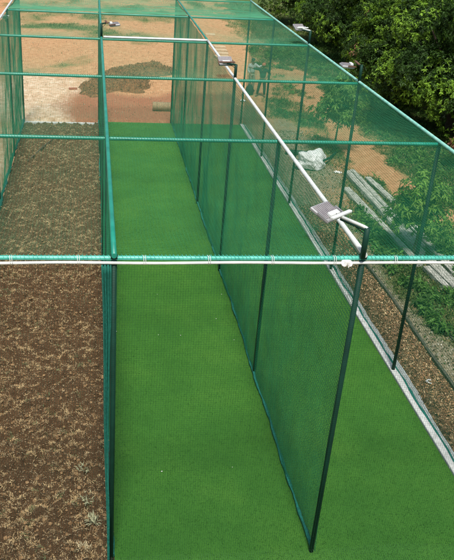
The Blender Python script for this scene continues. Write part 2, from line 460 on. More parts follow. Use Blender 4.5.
# front net
def front_fn(u, v):
    w = fbm(u * .8, v * .4, 0, 241) - .5
    ju = (vnoise(u * 2, v * .8, 0, 243) - .5) * .03
    z = H - .05 - v + (vnoise(u * 1.4, v, 0, 245) - .5) * .03
    return np.stack([XF + u + ju, -.05 - .10 * w * sstep(0, 1, v) - np.maximum(.03 - z, 0) * .95, np.maximum(z, .03)], -1)
fnet = tag(link('front_net', net_mesh('front_net', front_fn, XR - XF, H + .55, (0, 1, 0), .034, .0012, .35, .0009), M['cord_dark']),
           'dark green net hanging from the front rail below the white pipe', 'net')

# ------------------------------------------------------------------ steel cage
cage = empty('practice_cage', (0, 0, 0), 'green steel pipe frame of the three lane practice net enclosure', 'cage')
def rail(p, q, r, mat, name='rail', sag=0.0):
    pts = [Vector(p).lerp(Vector(q), i / 24) + Vector((0, 0, -sag * math.sin(PI * i / 24))) for i in range(25)]
    return MB().tube(pts, r, 14).build(name, M[mat], cage, True)
LEAN = {}
for j, yq in enumerate(YS):
    for xl in (XF, XL, XC, XR):
        lean = random.uniform(-.02, .02)
        pm = MB().tube([(xl + lean, yq, -.1), (xl + lean * .5, yq, H * .5), (xl, yq, H - .005)], .038, 14)
        pm.build('post', M['dark_shaded_paint'], cage, True)
for j, yq in enumerate(YS):
    sg = .012
    rail((XF - .04, yq, H + .02), (XR + .04, yq, H + .02), .029 if j == 0 else .033, 'front_highlit' if j == 0 else 'teal_paint', 'cross_rail', sg)
# lengthwise rails: run over the cross rails
ZR = H + .075
rail((XL, -.06, ZR - .01), (XL, 24.76, ZR - .01), .034, 'teal_paint', 'lengthwise_rail', .01)
rail((XC, 15.0, ZR), (XC, 24.76, ZR), .030, 'teal_paint', 'lengthwise_rail')
rail((XC, -.06, ZR), (XC, 15.0, ZR), .034, 'white_paint', 'white_rail', .02)
rail((XL + .06, 15.0, ZR), (XC, 15.0, ZR), .034, 'white_paint', 'white_rail')
rail((XR, -.06, ZR), (XR, 24.76, ZR), .034, 'mint_highlit', 'lengthwise_rail', .012)
rail((XF, -.06, ZR), (XF, 24.76, ZR), .034, 'white_paint', 'white_rail')
for yq in YS:
    for xl in (XF, XL, XC, XR):
        cl = MB()
        cl.box((xl, yq, H + .03), (.085, .085, .05), None, .008)
        cl.tube([(xl - .052, yq, H + .035), (xl + .052, yq, H + .035)], .009, 6)
        cl.build('clamp', M['dark_shaded_paint'], cage)
# white pipe lashed under the front rail, with a rope knot by the centre post
wp = MB().tube([(XF - .05 + (XR - XF + .1) * i / 30, -.035 + .004 * math.sin(i), H - .040 + .004 * math.sin(i * .9)) for i in range(31)], .0190, 10).build('white_pipe', M['white_paint'], cage, True)
for i in range(12):
    xq = XF + .35 + i * .80
    MB().tube([(xq + .004 * k, -.02 + .05 * math.cos(k * 1.05), H - .008 + .062 * math.sin(k * 1.05)) for k in range(13)], .0032, 5).build('tie', M['white_rope'], wp, True)
kn = MB()
for k in range(7):
    kn.tube([(2.90 + .011 * k + .032 * math.cos(a), -.045 + .026 * math.sin(a), H - .040 + .030 * math.sin(a + k)) for a in np.linspace(0, 2 * PI, 12)], .012, 6)
kn.tube([(2.98, -.06, H - .05), (2.95, -.075, H - .08), (2.955, -.075, H - .10)], [.010, .008, .005], 6)
kn.build('rope_knot', M['white_rope'], wp, True)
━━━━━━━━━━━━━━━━
**REQUEST:** Only a number is wanted: how many lines of the material above hold "from"?

**ANSWER TO THIS PROBLEM:** 2